1. Set priorities by value rather than device
Surplus is the power left after current building demand has been covered. It changes from second to second and is far more common in summer than winter. A controller must distinguish power, energy, minimum run time and season.
Assess every option with five questions: is there a genuine need, what are the losses and cost, how flexible is timing, what power can it absorb, and what alternative does it replace?
2. Direct use, battery and hot water
1. Direct consumption: existing household or business loads are supplied without extra conversion. 2. Battery storage: energy is shifted to later hours. 3. Hot water: a cylinder or thermal store absorbs energy; a heat pump can often do this more efficiently than a resistive element.
- Make direct consumption visible first.
- Size the battery to typical surplus rather than exceptional days.
- Observe hygiene and temperature limits for hot water.
3. Heat pump, electric vehicle and business processes
4. Heat pump: heating or cooling can be moved within comfort and building-inertia limits. 5. Electric vehicle: a charger can follow surplus, while vehicle availability and departure energy remain constraints. 6. Cooling, pumps or processes: commercial loads can use solar production windows where their operation is genuinely shiftable.

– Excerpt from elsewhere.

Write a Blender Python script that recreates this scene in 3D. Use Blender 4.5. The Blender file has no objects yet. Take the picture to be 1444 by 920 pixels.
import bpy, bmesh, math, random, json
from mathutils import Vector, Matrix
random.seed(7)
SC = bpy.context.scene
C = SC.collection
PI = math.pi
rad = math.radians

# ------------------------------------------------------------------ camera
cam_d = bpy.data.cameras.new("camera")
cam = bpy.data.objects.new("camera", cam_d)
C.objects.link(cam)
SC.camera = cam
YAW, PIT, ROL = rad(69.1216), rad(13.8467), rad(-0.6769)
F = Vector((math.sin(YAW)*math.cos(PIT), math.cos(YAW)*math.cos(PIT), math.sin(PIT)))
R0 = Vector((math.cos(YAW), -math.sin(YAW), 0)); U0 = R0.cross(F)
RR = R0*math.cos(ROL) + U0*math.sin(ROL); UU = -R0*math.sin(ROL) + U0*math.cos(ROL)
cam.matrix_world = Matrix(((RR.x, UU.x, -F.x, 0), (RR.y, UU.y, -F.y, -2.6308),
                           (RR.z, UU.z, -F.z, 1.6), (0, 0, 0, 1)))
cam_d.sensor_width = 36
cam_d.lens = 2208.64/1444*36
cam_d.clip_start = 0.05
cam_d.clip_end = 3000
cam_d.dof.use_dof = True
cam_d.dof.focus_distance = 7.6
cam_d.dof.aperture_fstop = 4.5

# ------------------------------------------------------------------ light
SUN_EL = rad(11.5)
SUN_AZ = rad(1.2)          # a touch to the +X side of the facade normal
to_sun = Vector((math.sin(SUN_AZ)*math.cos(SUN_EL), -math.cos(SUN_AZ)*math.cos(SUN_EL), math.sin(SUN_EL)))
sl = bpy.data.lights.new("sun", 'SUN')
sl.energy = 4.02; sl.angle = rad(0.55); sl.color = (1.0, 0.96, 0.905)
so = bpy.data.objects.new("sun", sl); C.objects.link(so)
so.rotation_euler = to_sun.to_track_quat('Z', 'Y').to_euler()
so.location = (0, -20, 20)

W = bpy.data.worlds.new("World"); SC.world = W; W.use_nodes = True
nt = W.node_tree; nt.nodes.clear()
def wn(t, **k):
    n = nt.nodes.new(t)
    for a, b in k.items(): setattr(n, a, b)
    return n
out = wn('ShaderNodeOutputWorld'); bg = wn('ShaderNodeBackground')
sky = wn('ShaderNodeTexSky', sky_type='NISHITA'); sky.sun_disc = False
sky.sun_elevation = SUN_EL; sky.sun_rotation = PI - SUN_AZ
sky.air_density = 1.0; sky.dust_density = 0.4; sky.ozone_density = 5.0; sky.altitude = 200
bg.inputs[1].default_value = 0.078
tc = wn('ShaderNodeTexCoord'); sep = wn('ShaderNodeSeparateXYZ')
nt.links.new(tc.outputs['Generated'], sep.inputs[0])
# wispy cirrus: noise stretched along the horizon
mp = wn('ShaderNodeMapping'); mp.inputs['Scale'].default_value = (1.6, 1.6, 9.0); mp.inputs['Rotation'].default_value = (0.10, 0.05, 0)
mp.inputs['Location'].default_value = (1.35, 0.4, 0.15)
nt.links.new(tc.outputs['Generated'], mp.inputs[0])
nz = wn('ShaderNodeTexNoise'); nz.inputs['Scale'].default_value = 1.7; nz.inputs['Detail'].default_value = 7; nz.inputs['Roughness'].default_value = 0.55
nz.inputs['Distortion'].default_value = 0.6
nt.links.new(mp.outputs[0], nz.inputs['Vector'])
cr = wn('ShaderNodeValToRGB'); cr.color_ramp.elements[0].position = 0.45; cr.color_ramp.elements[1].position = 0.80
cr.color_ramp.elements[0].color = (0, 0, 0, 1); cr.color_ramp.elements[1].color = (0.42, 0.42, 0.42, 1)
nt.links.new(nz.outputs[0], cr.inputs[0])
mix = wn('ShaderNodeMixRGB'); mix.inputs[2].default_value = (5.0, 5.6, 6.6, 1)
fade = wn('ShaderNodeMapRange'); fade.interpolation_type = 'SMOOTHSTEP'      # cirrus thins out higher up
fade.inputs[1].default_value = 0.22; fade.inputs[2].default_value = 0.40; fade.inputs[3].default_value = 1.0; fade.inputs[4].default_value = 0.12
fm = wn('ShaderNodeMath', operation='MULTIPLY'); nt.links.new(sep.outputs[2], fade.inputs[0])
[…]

- Respect minimum run times and switching limits.
- Use a total power cap to prevent simultaneous peaks.
- Always secure the energy that is required by a fixed deadline.
4. Shared use, export and specialist flexible loads
7. Shared local use: depending on ownership and metering, solar electricity may be allocated to several consumers; current legal and metering requirements must be checked. 8. Export: the straightforward default for energy that cannot be used internally. 9. Specialist loads: computing or mining can be considered only where it is controllable and its heat has a genuine use.
A robust strategy combines several options and always retains a safe fallback.
| Use | Flexibility | Typical strength | Important limit |
|---|---|---|---|
| Direct use | automatic | low losses | timing |
| Battery | high | moves electricity | cost and cycling |
| Heat | medium to high | low-cost storage | seasonal demand |
| EV | high when connected | large flexible load | departure target |
| Export | always available | simple | remuneration |
| Mining/special load | high | modulated power and heat | risk and infrastructure |
5. Build a robust control strategy
Priorities should not be identical all year. Heat may dominate in winter; EV charging, storage or export may be more relevant in summer. Dynamic prices can change the decision in individual hours.
The controller therefore needs states and limits: minimum battery charge, maximum connection power, hot-water temperature, vehicle target, forecast and minimum run time.
- Use real data before adding hardware.
- Account for efficiency at every conversion.
- Document the rules and review them seasonally.
Sources and data date
- Swiss Federal Office of Energy (SFOE) – energy and solar statistics
- Swiss Federal Electricity Commission ElCom – electricity prices and market information
- Pronovo – solar PV incentives and one-off remuneration
Updated: 12.07.2026. Always verify current tariffs, incentives, regulations and mining values before making a decision.